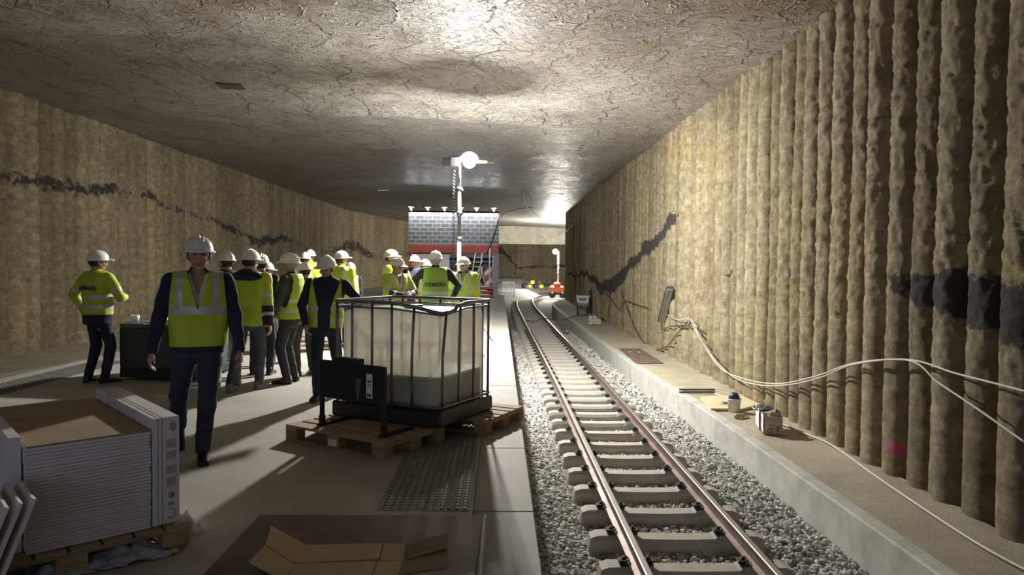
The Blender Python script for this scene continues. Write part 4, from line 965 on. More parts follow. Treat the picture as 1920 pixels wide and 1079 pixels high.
...
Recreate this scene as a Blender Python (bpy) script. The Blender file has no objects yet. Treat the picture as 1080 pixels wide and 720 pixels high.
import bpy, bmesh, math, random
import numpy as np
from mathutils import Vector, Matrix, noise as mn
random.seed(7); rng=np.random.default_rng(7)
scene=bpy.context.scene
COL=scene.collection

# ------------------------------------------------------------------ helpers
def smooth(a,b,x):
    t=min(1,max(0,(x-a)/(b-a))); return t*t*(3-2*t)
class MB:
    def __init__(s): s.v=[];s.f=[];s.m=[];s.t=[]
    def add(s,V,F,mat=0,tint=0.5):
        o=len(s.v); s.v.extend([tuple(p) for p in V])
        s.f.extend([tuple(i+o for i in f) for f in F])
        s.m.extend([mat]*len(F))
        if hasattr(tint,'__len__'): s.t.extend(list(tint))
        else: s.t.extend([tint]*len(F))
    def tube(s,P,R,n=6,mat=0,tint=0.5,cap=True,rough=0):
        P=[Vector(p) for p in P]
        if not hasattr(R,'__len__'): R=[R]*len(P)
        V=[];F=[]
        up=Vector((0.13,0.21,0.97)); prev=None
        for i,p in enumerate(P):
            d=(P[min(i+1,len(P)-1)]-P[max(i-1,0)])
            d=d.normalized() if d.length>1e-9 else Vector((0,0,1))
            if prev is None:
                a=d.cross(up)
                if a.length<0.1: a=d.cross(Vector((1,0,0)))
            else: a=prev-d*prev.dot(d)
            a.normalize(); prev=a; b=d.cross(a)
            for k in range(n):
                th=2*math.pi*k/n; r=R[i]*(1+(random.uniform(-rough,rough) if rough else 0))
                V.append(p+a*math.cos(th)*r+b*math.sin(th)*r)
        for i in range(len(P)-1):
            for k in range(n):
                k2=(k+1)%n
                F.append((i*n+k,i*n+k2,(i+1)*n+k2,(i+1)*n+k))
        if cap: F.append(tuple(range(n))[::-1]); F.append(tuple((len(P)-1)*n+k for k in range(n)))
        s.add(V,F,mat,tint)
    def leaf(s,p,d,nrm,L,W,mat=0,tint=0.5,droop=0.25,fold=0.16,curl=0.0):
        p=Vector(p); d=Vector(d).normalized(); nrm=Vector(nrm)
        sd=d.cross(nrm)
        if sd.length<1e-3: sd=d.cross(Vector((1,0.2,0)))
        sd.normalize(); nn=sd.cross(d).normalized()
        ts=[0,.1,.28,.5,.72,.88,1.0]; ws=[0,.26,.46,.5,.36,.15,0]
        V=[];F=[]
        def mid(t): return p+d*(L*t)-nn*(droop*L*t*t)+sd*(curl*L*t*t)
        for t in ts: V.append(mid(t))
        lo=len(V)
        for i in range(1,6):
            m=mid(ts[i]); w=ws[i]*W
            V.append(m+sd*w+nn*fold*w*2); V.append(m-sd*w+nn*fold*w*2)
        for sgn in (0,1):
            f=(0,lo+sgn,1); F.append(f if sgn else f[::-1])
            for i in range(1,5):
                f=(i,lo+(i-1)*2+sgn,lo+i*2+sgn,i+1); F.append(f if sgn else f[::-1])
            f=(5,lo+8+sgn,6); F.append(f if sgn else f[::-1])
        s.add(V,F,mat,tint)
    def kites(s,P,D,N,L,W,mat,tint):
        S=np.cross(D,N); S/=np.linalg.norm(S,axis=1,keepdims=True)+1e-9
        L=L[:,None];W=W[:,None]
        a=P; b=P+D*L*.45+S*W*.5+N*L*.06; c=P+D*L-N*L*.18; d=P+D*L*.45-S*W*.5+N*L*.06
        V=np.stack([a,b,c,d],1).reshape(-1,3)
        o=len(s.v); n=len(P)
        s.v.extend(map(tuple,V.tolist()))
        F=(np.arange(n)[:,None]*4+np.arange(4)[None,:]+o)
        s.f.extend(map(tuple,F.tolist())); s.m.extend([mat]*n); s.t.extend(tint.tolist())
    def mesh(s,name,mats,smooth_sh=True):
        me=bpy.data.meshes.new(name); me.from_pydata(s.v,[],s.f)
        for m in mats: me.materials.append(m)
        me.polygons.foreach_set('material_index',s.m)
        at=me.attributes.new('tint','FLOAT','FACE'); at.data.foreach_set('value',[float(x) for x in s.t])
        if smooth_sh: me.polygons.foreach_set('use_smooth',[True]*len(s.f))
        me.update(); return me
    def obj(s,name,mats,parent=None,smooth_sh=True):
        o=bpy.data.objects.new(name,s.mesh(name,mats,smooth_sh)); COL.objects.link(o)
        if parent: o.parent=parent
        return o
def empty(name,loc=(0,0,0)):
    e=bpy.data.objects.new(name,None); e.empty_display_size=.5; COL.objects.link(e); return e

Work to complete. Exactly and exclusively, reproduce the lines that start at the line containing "Recreate this scene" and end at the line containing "COL=scene.collection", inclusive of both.

Exercise answer.
Recreate this scene as a Blender Python (bpy) script. The Blender file has no objects yet. Treat the picture as 1080 pixels wide and 720 pixels high.
import bpy, bmesh, math, random
import numpy as np
from mathutils import Vector, Matrix, noise as mn
random.seed(7); rng=np.random.default_rng(7)
scene=bpy.context.scene
COL=scene.collection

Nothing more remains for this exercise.